The Sunshine Canyon Residence has been designed by THA Architecture, nestled at an elevation of 7,000 feet in the mountains just west of Boulder, Colorado. Completed in 2013, this home was a replacement to a home that the owners had lost the Fourmile Canyon fire of Labor Day weekend in 2010. They sold their property and purchased a larger parcel of eight acres for $150,000 on a higher perch, seven miles above downtown. The new structure was more modest in size to their previous home, coming in at 2,200 square feet and costing $1.2 million to build. The dwelling is set on tall steel columns and encased in corrugated, fire-resistant steel siding that is quickly taking on the patina of an old mining shack. “With passive house features, a geothermal heating and cooling system, and a solar array out back, the house is practically net zero in terms of energy consumption”, states THA Architecture.
An encaged, open-air dog run was built under the house for the couple’s two dogs. “Up here,” states the homeowner, “the dogs are just McNuggets for the mountain lions.”
When the enormous sliding windows are open, the line between indoors and outdoors blurs. The homeowner insisted on furnishing the living room with the same eight-foot Maxwell leather sofa from Restoration Hardware that he had loved in the house he lost to the Fourmile Canyon fire. The metal deck chairs were found at a flea market.
The panoramic views are ever-changing and offer their own form of entertainment. Where others may have cleared away the expanse of burned trees, the couple saw beauty and left them standing.
The kitchen has solid oak countertops from Ikea and cabinets that were custom-made out of clear vertical-grain oak. The yellow Marais A Bar Stools are from Industry West ($175 each).
Exposed steel structural columns run up through the open living area; the concrete floors have radiant heating underneath.
An outdoor room beside the kitchen offers access to the deck and entry breezeway and “provides an eddy to the wind,” said Mr. Martin, the designer. As the steel siding rusts, it creates its own patterns.
A sliding louvered wall adds privacy and security to the entry breezeway.
In warm weather, the deck offers a sheltered space for dining and entertaining.
The master bedroom windows frame close and distant views.

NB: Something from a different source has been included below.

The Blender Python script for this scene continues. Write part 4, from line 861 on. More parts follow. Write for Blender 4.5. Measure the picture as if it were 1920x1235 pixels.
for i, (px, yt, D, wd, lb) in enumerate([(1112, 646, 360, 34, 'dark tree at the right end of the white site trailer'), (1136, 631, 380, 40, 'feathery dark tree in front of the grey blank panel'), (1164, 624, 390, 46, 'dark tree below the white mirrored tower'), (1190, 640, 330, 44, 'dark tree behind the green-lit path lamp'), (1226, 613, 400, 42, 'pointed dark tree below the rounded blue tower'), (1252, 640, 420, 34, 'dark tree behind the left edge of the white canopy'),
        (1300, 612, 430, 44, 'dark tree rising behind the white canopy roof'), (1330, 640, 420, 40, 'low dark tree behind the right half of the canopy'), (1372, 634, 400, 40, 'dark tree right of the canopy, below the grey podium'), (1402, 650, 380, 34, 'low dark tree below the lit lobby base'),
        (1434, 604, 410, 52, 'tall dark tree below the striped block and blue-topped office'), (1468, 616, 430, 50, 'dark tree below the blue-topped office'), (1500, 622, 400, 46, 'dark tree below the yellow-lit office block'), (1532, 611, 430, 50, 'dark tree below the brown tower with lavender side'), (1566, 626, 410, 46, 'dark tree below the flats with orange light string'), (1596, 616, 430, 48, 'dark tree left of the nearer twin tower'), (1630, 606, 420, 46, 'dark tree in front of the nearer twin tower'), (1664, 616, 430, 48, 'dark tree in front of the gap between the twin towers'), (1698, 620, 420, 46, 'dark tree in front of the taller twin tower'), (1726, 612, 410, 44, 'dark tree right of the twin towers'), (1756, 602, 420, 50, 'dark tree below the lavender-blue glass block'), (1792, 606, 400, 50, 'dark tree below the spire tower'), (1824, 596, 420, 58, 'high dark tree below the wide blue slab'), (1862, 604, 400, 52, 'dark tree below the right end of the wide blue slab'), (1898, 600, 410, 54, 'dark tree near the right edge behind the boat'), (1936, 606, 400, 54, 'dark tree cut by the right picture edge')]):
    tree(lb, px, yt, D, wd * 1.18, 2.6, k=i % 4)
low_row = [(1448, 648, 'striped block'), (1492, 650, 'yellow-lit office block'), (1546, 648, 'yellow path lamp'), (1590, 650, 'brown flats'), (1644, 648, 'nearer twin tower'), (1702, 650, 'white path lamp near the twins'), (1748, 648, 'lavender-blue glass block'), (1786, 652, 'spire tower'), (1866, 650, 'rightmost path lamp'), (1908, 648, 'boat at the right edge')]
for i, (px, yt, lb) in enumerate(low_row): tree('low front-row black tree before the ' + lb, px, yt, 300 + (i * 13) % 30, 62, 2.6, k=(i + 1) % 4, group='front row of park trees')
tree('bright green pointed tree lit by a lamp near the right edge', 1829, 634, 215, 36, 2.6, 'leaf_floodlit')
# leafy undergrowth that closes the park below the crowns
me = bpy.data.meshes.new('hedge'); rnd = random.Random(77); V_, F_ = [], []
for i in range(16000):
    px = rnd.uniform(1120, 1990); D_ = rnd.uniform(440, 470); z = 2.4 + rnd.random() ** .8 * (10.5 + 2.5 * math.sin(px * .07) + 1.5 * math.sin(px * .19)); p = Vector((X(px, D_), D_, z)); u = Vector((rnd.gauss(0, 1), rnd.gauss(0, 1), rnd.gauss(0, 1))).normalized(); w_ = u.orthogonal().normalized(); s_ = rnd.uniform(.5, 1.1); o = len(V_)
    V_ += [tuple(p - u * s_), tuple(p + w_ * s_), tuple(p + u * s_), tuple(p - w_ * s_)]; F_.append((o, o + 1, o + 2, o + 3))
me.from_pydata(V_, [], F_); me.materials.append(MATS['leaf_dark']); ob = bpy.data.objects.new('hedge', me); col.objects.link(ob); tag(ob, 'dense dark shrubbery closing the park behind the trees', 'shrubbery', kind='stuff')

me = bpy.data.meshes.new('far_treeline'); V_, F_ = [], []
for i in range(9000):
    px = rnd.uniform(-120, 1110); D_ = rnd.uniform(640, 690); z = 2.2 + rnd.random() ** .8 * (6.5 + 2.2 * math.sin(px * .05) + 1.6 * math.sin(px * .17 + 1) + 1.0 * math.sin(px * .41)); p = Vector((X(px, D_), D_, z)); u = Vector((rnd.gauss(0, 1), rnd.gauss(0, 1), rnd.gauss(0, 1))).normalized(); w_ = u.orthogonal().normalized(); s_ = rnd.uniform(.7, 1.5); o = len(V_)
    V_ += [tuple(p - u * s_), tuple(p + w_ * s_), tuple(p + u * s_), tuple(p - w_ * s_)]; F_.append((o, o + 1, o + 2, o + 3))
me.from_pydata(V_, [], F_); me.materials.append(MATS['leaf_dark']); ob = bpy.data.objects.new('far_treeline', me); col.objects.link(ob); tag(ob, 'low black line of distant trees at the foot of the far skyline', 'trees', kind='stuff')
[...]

The Calvin king bed is from Room & Board (about $1,500); the blanket and pillows are from Crate & Barrel.
The master bathroom features a 64-inch Biscayne tub from Hydro Systems ($4,184).
The house’s relative isolation makes it possible to leave the automated window coverings open most of the time. So as not to distract from the view, the couple opted to avoid color in the guest bathroom. The fixtures are from Hansgrohe.
An ipe-wood deck runs the length of the house, as does an eight-foot overhang that provides shade during the summer. The windows were built to withstand 135-mile-an-hour winds.
The garage, which is attached to the house on the right side and covered in the same corrugated steel cladding, is large enough for two cars and the homeowner’s many bicycles. The long horizontal window offers a spectacular view from his workbench.
The house sits high up on the ridge, with not much but scorched landscape surrounding it, but it is only about 15 minutes from downtown Boulder.